A dévorer !

« La vie n’est pas un roman de Susan Cooper », Stéphane Carlier : écrire, entre fiction et réalité

Susan Cooper, Dame des Lettres d’origine britannique mais ayant établi son fief à Paris, est une écrivaine de renom. Depuis presque quarante ans, elle publie avec succès des romans policiers, traduits dans le monde entier. A raison de deux publications par an, Susan Cooper se contraint à une vie ascétique, entourée de sa mère, grabataire, et de Bruno, son fidèle assistant. Une rigueur de travail de 1000 mots par jour, une mise au travail dès le matin. Seuls les salons littéraires et autres raouts du microcosme de l’édition la distraient de son quotidien besogneux, et c’est alors l’occasion pour elle de briller, avec aisance, sur les gammes d’une partition qu’elle connaît finalement par cœur.

Alors qu’elle s’apprête à partir au Salon du Livre de Monaco, Susan reçoit un appel à l’aide sur son compte Instagram : une certaine Nora la supplie de l’aider car elle vient de tuer un homme qui tentait d’abuser d’elle. Dame Cooper doit y regarder à deux fois pour bien saisir la portée du message : est-ce une plaisanterie ? Pourquoi la solliciter elle, créatrice de fictions à succès ? Certes, chacun de ses romans s’appuie sur un rigoureux travail d’enquête sur le terrain, auprès de policiers aguerris dont elle a acquis la confiance. Mais son œuvre relève de la fabulation, aussi intelligemment troussée soit-elle.
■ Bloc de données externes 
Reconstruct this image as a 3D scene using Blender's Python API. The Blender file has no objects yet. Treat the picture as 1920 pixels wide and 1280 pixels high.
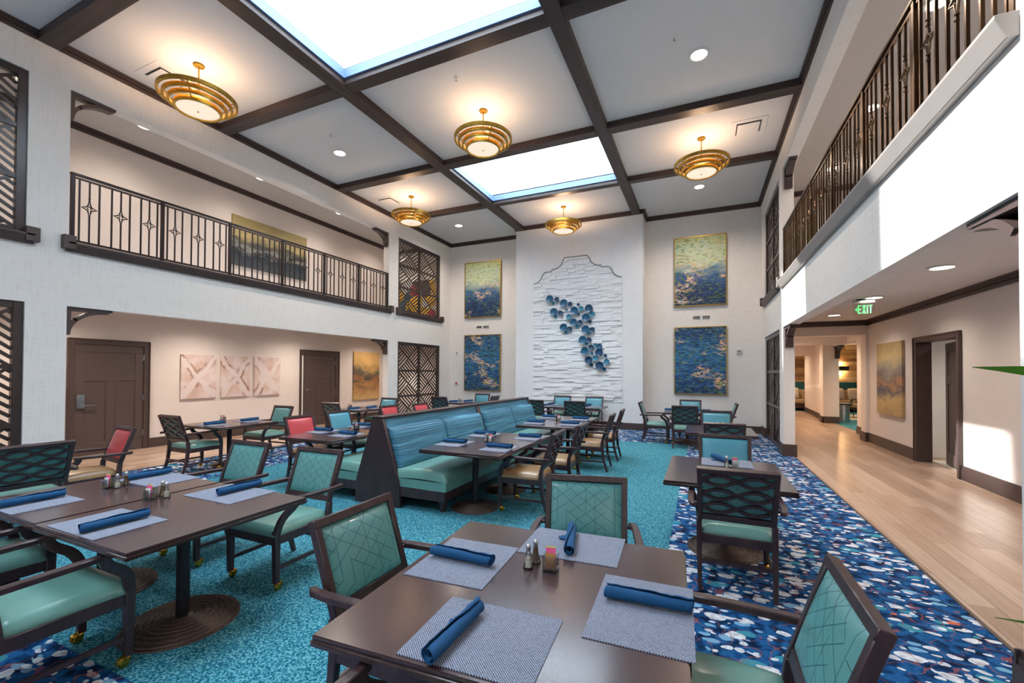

« Et si c’était une farce ? […] Franchement, il faudrait avoir l’esprit tordu. Et du temps à perdre. Quel intérêt y aurait-il à monter un coup pareil ? » (p.24)

Il n’empêche que la curiosité de Susan est piquée : forte des astuces romanesques que ses récits lui ont fournies et mue par une certaine pitié envers Nora, l’écrivaine lui suggère des pistes pour se débarrasser du corps. Après tout, tant que l’échange entre les deux femmes reste « virtuel », rien à craindre… jusqu’au moment où Susan se retrouve face à Nora, à Monaco. Et son petit monde bien policé de se renverser : la réalité rattrape la fiction, et la frontière entre l’illusion fantasmée et le réel devient dangereusement poreuse.

« Car écrire, c’est tout de même donner une certaine réalité à ce que l’on raconte. Entre les mots et l’absence de mots, il existe bien une différence, non ? » (p.211)

Susan Cooper, jusque-là habituée à manipuler ses personnages de papier à sa guise, peut-elle à son tour devenir une marionnette au cœur d’une intrigue dont elle ne peut maîtriser les fils ?

« Je suis quelqu’un de connu, je n’ai pas envie qu’on parle de moi pour ça… Si vous tombez, je tombe, c’est aussi simple. » (p.181)
« Toute cette histoire repose sur un malentendu, elle n’aurait jamais dû y être impliquée… » (p.251)

Délicat et formidable récit dans lequel Stéphane Carlier s’amuse à démultiplier les strates de la fiction dans une mise en abyme quasi-vertigineuse, La vie n’est pas un roman de Susan Cooper joue avec les codes du genre policier tout en épinglant le monde littéraire dans ce qu’il présente de vrai et de factice. C’est dire la dualité qui structure tout le récit de ce brillant auteur français que j’affectionne depuis son premier roman Clara lit Proust : mise en garde au lecteur, qui doit veiller à guetter le pendant (possiblement inverse) de toute proposition faite par le narrateur. On se régale de cette construction / déconstruction romanesque menée de main de maître !

« mais c’est pas comme ça que ça marche, la vie et les romans, ça fonctionne pas pareil, la vie, c’est pas un roman de Susan Cooper » (p.38)

La vie n’est pas un roman de Susan Cooper, Stéphane CARLIER, éditions du CHERCHE-MIDI, 2024, 295 pages, 20€.